A young black man yearns to reclaim the old San Francisco house that he grew up in, but which his father lost, in this film about home, friendship, and the city by the Bay.

A new film tells a beautiful, tender story about a house and a friendship. It’s director Joe Talbot’s first feature, entitled The Last Black Man in San Francisco. The tale concerns a young African American man named Jimmie Fails, who plays a version of himself in the film, and who dreamed up this story with his old friend Talbot when they were teens. How much of it is strictly autobiographical I don’t know, but the fact that Fails has the same name as his character tells us that this is an intimate personal film.

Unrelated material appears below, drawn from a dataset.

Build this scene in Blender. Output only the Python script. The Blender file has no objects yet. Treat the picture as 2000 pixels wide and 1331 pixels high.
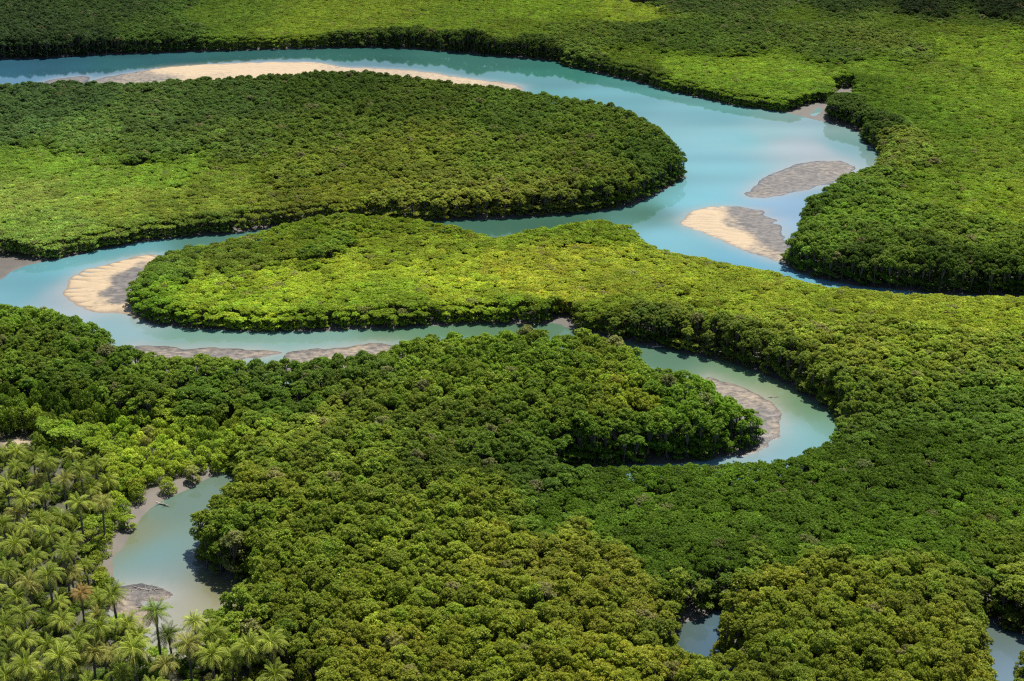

Jimmie grew up in a beautiful old house in San Francisco, with an ornate Victorian architectural style that includes a little tower topped with a roof in the shape of a witch’s hat, as they call it in the film. His father, a bit of a shady character, lost the house somehow, and now Jimmie comes and gazes at it with melancholy longing in the company of his best friend Mont, a brilliant aspiring playwright. When the current residents are out, they go on the property and trim the hedges, weed the garden, even paint the trim on the windows, until the owners catch them in the act and tell them to leave.

Jimmie lives with Mont and Mont’s blind grandfather, played by Danny Glover. A group of street characters regularly gathers on a corner outside, playing the dozens, a constantly escalating game of verbal insults; and these guys, at least in the mind of Mont the eccentric playwright, represent a kind of Greek chorus to the main action. Jimmie finds out that the house’s owners have moved out, and that there’s some inheritance dispute preventing its sale, and so he decides to break in and squat there, which he and Mont promptly do. The inside of the house is, if anything, more beautiful than the outside. The film chronicles the struggle to somehow win back Jimmie’s childhood home, while interrogating the idea of home itself and the emotional bonds created by the places in which we’ve grown up.

The film’s title, The Last Black Man in San Francisco, is of course not meant literally, but in the sense of how Jimmie feels. African Americans used to own fine old homes in the city, but as time went on, black families were priced out of their neighborhoods, in a process we refer to now as gentrification. Jimmie feels as if he’s the last black man to make a claim to these old neighborhoods in San Francisco, and Talbot evokes the strange and lovely atmosphere of that city, in scenes which display both humor (as when a nude man sits down at a bus stop next to Jimmie, and it’s treated as completely normal) and gentle pathos (as in the opening sequence featuring a young black man preaching to nobody in the middle of the street).

Talbot co-wrote the screenplay with Rob Richert, and one of the film’s many triumphs is the character of Mont. As played by Jonathan Majors, Mont acts a bit “off,” maybe somewhere on the autism spectrum, but his loyalty to Jimmie, and his commitment to telling the truth, are deeply moving. Their friendship seems intensely real, the obvious love between them tinged with a sense of loss. Ultimately, though, it’s Jimmie’s love for the house that must be tested. His dream must come to terms with the reality of his story. The Last Black Man in San Francisco is a film of deep and abiding emotion, and it’s one of the best movies I’ve seen so far this year.